Есть и другие сведения о молодом Лоуренсе. Однажды зимой после полуночи он зашел к своему товарищу Ричард-су и предложил ему искупаться в реке, — лед нисколько не мешает. Предложение было отклонено (о форме своего отказа Ричарде ничего не сообщает). Еще черточка. Лоуренс писал Грейвсу: «Когда вы поедете в Реймс, никого с собой не берите. Сядьте у шестой колонны с запада в южной части бокового свода и оттуда взгляните в просвет между четвертым и пятым столбом, на третье с севера окно трифория...»

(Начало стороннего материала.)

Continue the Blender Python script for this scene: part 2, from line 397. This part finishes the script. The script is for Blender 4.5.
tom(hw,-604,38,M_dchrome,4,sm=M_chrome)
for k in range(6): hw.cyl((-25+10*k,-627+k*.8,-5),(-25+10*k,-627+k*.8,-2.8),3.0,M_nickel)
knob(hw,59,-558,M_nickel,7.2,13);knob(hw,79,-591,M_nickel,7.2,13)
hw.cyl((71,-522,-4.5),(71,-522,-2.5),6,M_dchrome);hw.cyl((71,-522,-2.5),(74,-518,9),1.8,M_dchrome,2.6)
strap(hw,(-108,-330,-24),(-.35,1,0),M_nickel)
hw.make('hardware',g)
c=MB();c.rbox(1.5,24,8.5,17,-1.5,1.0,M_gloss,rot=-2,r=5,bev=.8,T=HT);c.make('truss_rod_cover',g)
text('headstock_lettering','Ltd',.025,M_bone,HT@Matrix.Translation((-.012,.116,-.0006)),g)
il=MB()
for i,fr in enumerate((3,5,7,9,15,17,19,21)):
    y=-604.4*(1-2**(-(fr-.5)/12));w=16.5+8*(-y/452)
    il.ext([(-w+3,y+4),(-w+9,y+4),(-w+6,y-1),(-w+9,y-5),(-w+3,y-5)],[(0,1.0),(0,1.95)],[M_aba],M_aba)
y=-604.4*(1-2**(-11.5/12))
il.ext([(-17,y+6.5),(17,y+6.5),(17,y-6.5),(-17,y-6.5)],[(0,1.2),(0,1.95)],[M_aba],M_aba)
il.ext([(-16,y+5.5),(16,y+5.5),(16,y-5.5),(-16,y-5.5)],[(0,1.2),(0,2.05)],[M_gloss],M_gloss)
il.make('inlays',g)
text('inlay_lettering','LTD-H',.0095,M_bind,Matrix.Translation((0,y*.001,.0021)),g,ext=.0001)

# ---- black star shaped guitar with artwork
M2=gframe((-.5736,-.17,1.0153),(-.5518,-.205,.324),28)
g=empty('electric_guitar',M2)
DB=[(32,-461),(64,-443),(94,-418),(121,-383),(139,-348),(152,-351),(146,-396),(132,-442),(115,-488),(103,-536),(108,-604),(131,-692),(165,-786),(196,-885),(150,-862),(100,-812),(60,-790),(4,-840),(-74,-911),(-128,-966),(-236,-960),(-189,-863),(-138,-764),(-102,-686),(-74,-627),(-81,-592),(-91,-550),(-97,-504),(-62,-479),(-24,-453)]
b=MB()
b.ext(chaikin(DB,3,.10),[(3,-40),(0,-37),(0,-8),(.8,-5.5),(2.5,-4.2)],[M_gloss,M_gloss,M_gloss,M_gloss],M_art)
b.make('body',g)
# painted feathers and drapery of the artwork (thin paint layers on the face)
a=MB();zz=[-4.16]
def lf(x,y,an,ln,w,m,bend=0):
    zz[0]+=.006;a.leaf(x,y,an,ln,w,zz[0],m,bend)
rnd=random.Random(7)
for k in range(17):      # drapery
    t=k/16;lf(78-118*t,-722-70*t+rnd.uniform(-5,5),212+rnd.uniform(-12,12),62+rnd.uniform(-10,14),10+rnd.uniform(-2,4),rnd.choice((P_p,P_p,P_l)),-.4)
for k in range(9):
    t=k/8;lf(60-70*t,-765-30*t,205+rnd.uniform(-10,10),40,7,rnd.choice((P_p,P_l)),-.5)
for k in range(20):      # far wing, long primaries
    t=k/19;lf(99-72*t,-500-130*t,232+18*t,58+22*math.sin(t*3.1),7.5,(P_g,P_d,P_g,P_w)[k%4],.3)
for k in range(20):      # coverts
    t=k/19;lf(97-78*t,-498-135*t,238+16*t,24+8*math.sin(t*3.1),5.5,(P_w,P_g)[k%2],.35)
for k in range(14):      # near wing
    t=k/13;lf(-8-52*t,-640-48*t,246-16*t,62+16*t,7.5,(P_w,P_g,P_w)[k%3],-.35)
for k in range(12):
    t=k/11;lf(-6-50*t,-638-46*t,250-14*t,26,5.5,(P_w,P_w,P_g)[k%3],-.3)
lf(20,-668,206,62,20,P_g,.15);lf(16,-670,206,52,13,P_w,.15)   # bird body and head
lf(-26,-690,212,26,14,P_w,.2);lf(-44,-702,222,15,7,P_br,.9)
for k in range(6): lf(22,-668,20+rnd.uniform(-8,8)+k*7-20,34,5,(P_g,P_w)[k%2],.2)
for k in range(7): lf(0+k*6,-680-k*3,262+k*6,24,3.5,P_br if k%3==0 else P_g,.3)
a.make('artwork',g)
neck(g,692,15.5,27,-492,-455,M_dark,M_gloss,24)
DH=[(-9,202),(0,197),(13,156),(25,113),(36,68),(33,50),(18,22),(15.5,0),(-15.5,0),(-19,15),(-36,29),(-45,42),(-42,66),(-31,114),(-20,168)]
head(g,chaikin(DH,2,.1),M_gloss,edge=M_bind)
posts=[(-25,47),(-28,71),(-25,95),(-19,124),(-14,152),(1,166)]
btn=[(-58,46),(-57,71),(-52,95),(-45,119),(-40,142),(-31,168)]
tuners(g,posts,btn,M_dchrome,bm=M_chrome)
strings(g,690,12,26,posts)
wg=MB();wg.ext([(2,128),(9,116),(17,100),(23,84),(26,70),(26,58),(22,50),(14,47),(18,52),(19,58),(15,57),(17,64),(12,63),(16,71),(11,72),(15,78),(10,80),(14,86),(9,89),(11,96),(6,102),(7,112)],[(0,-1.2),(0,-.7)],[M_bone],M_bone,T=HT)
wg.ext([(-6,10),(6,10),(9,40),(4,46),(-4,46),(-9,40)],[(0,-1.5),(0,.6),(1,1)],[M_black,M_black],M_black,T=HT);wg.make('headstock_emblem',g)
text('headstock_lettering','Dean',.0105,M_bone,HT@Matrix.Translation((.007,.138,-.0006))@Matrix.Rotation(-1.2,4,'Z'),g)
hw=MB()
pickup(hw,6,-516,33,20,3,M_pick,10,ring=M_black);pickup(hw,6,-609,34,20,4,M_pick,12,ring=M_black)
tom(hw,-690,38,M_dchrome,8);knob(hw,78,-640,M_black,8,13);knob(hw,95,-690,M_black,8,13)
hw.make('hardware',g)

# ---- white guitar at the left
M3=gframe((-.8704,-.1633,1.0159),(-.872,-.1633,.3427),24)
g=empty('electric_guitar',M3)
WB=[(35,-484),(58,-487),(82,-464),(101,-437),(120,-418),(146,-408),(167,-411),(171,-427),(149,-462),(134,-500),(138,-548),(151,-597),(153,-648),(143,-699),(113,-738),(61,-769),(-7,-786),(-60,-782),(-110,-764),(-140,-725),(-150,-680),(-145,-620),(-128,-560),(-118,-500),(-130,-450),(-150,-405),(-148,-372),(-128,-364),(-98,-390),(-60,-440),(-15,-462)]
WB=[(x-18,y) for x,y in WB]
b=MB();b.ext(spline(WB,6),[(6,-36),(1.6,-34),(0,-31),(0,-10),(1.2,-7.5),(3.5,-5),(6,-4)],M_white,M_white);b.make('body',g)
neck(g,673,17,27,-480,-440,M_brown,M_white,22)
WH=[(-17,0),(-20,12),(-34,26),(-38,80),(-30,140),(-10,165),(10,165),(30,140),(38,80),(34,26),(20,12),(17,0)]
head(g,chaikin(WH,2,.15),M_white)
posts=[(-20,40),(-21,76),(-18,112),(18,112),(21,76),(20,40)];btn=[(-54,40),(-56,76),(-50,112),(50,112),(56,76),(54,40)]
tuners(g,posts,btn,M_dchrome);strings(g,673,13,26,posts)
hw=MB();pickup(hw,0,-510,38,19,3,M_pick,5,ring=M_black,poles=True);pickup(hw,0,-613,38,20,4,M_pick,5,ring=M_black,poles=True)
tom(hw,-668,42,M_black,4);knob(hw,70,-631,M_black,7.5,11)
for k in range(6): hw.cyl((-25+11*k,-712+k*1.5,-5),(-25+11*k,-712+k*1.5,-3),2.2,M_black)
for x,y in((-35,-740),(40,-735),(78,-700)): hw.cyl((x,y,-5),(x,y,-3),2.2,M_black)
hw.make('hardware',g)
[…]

Я думаю, по этим нескольким черточкам портрет достаточно ясен: оригинальничающий молодой человек, «ни на одно земное существо не похожий». «Вы ужасть как бизарны!» — говорит советница Фонвизинскому герою. Ясно и то, что оригинальничал юный Лоуренс вполне безобидно, — отчего же не гулять ночью по оксфордскому двору и не сидеть у шестой колонны с запада в южной части Реймского собора? Байрон, Лермонтов скандалили в молодости гораздо хуже. Важно то, есть ли у человека еще что за душой. Лермонтов в жизни не так уж отличался от поручика Соленого. Но он, кроме того, был автором «Героя нашего времени».

Лоуренс защитил диссертацию «Влияние крестовых походов на средневековую военную архитектуру Европы» и получил возможность съездить на Восток, в Сирию. Тут-то с ним и случилось необыкновенное происшествие: как сообщает биограф, выяснилось, что в Лоуренсе сидит «бедуин, влюбленный в терпкость пустыни».